Crucial to the success of Operation Shrouded Horizon, which was supported by Europol’s European Cybercrime Centre (EC3), was the FBI’s infiltration of the Darkode’s membership.

Researchers in the US have been using social network analysis tools to better understand the activity of cybercrime forums and conclude the key to “taking down these online criminal masterminds”, as illustrated by Operation Shrouded Horizon, is “understanding how they organise and where to squeeze them”.

They broke down several years’ worth of conversations between members of four cybercrime forums that were anonymously made public a few years ago to identify these ‘pressure points’.

Vaibhav Garg, PhD, part of the research team at the US Drexel University’s Privacy, Security and Automation Lab (PSAL), explained: “We tried to answer the question ‘what does organised crime really mean in cyberspace?’ To understand how criminals are ‘organised’ with people halfway around the world.”

Using six centrality-finding formulas, the variations of which are part of the algorithms running Google’s search engine, Klout’s ranking system (that uses social media analytics to rank its users according to online social influence) and Facebook’s analytics, the team produced visual representations of the forums’ organisation.

The formulas measure the relative connectedness of any one member in a network to other members. On the internet a higher score in these analyses might mean a higher page ranking in a Google search. Among social networks, it could equate to a better Klout score.
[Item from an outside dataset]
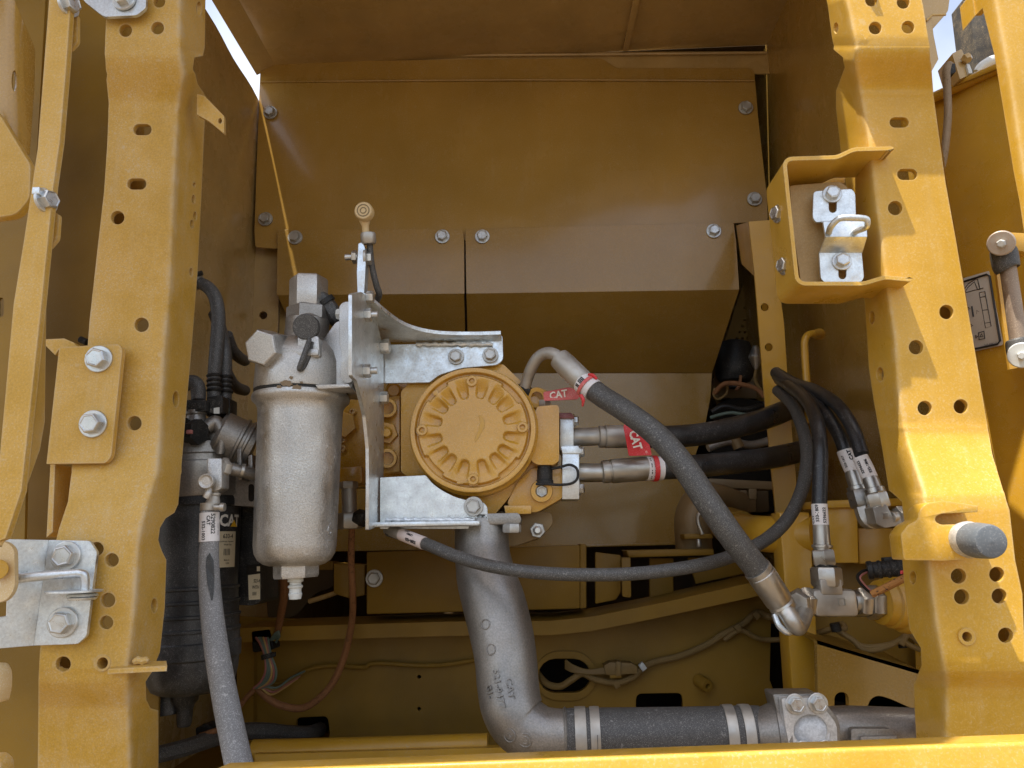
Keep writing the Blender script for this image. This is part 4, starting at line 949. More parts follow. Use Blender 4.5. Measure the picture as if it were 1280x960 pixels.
build('end_elbow', hose([(975, 753, 1.073), (984, 766, 1.066), (991, 777, 1.060), (997, 784, 1.066), (1002, 776, 1.09), (1005, 764, 1.12)], [11.5, 11, 10.5, 10, 10, 10.5], 22), 'steel', bh)
build('end_nut', lathe(P(996, 756, 1.11), P(1000, 752, 1.15), [(0, .016), (.15, .020), (.85, .020), (1, .017)], 6), 'steel', bh)
build('elbow_clip', hose([(968, 768, 1.07), (974, 782, 1.065), (984, 790, 1.065), (992, 789, 1.07)], [3.4, 4, 4, 3], 10), 'zinc', bh)

# ================================================================== TEE
te = thing('tee_fitting', 'plated steel tee on the yellow wall boss', 'fitting', P(1045, 770, 1.13))
ca = P(1000, 753, 1.13); cb_ = P(1120, 753, 1.16)
ax = (cb_ - ca).normalized()
def along(px): return ca + (cb_ - ca) * ((px - 1000) / 120.0)
build('tee_body', obox(along(1039), ax * (along(1066) - along(1012)).length / 2, Vector((0, .018, 0)), Vector((0, 0, .0185)), .006, 2), 'steel_dusty', te)
build('body_mark', flattext('O', .009, along(1046) + Vector((0, -.0182, .002)), ax, Vector((0, 0, 1)), 'steel', te, ext=.0004).data.vertices and obox(along(1040) + Vector((0, -.0181, 0)), ax * .004, Vector((0, .0004, 0)), Vector((0, 0, .0004)), 0), 'steel', te) if False else None
sq = along(1046) + Vector((0, -.0182, .002))
for dx, dz, hx, hz in ((-.0045, 0, .0006, .0050), (.0045, 0, .0006, .0050), (0, .0045, .0050, .0006), (0, -.0045, .0050, .0006)):
    build('body_mark', obox(sq + ax * dx + Vector((0, 0, dz)), ax * hx, Vector((0, .0006, 0)), Vector((0, 0, hz)), 0), 'steel', te, 0)
build('branch_neck', obox((P(1035, 738, 1.135) + P(1034, 728, 1.135)) / 2, ax * .017, Vector((0, .016, 0)), Vector((0, 0, .011)), .003), 'steel_dusty', te)
build('left_nut', hexn(along(1000), along(1013), .0215, .26), 'steel', te)
build('right_neck', cyl(along(1064), along(1072), .0150, 20), 'steel', te)
build('right_nut', hexn(along(1070), along(1083), .0215, .26), 'steel', te)
build('lock_nut', hexn(along(1083), along(1099), .0245, .10), 'steel', te)
build('branch_nut', hexn(P(1034, 733, 1.135), P(1032, 709, 1.135), .0215, .2), 'steel', te)
build('branch_ring', cyl(P(1032, 711, 1.135), P(1032, 706, 1.135), .0155, 22), 'black', te)
wb = thing('wall_boss', 'round yellow stepped boss that the tee screws into', 'boss', P(1110, 780, 1.17))
build('boss_body', lathe(along(1097), along(1130), [(0, .026), (.05, .031), (.35, .033), (.4, .036), (.7, .037), (.8, .042), (1, .044)], 36), 'paint', wb)

# ---- the three hoses dropping from the right wall
def small_hose(label, pts, r, lab, fit, nutp):
    t = thing('small_hose', label, 'hose', P(pts[-1][0], pts[-1][1], pts[-1][2]), 'black hoses dropping from the right wall')
    build('hose_body', hose(pts, r, 18), 'rubber_clean', t); return t
s1 = small_hose('black hose with a white label standing straight on the tee', [(975, 474, 1.46), (990, 484, 1.36), (1008, 500, 1.25), (1020, 524, 1.18), (1025, 556, 1.15), (1025, 600, 1.14), (1024, 636, 1.135)], [8, 8.2, 8.5, 8.8, 9, 9, 9], 0, 0, 0)
la, lb_ = P(1024, 630, 1.135), P(1026, 656, 1.135)
build('label', lathe(la, lb_, [(0, .0113), (1, .0113)], 26), 'paper', s1)
cyltext('5296622', .0065, la, lb_, .55, .0114, 'ink', s1, off=-.55, flip=True, bold=.04); cyltext('533-1809', .0065, la, lb_, .45, .0114, 'ink', s1, off=.35, flip=True, bold=.04); cyltext('CAT', .0060, la, lb_, .75, .0114, 'ink', s1, off=1.0, flip=True, bold=.04)
build('crimp_collar', lathe(P(1026, 655, 1.135), P(1028, 688, 1.135), [(0, .0108), (.1, .0112), (.6, .0118), (.78, .0122), (.8, .0145), (.9, .0145), (.91, .012), (1, .012)], 26), 'steel', s1)
build('hose_nut', hexn(P(1028, 687, 1.135), P(1031, 707, 1.135), .0165, .25), 'steel', s1)
s2 = small_hose('left of the two angled black hoses with crinkled labels', [(972, 470, 1.46), (988, 482, 1.38), (1012, 498, 1.28), (1034, 520, 1.22), (1050, 546, 1.19), (1057, 566, 1.18)], [7.5, 7.8, 8.2, 8.5, 8.6, 8.6], 0, 0, 0)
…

In a cybercrime forum, the researchers said it could point out the leaders. The calculation tallies the number of people a person is directly linked to via a conversation or a transaction. More connected cybercriminals hold a great deal of power in cybercrime forums because they are able to interact directly with a number of other members without going through an intermediary, said the research team. Adding another person to an interaction begins to erode trust – and in a forum where people are operating anonymously, trust is a commodity in short supply.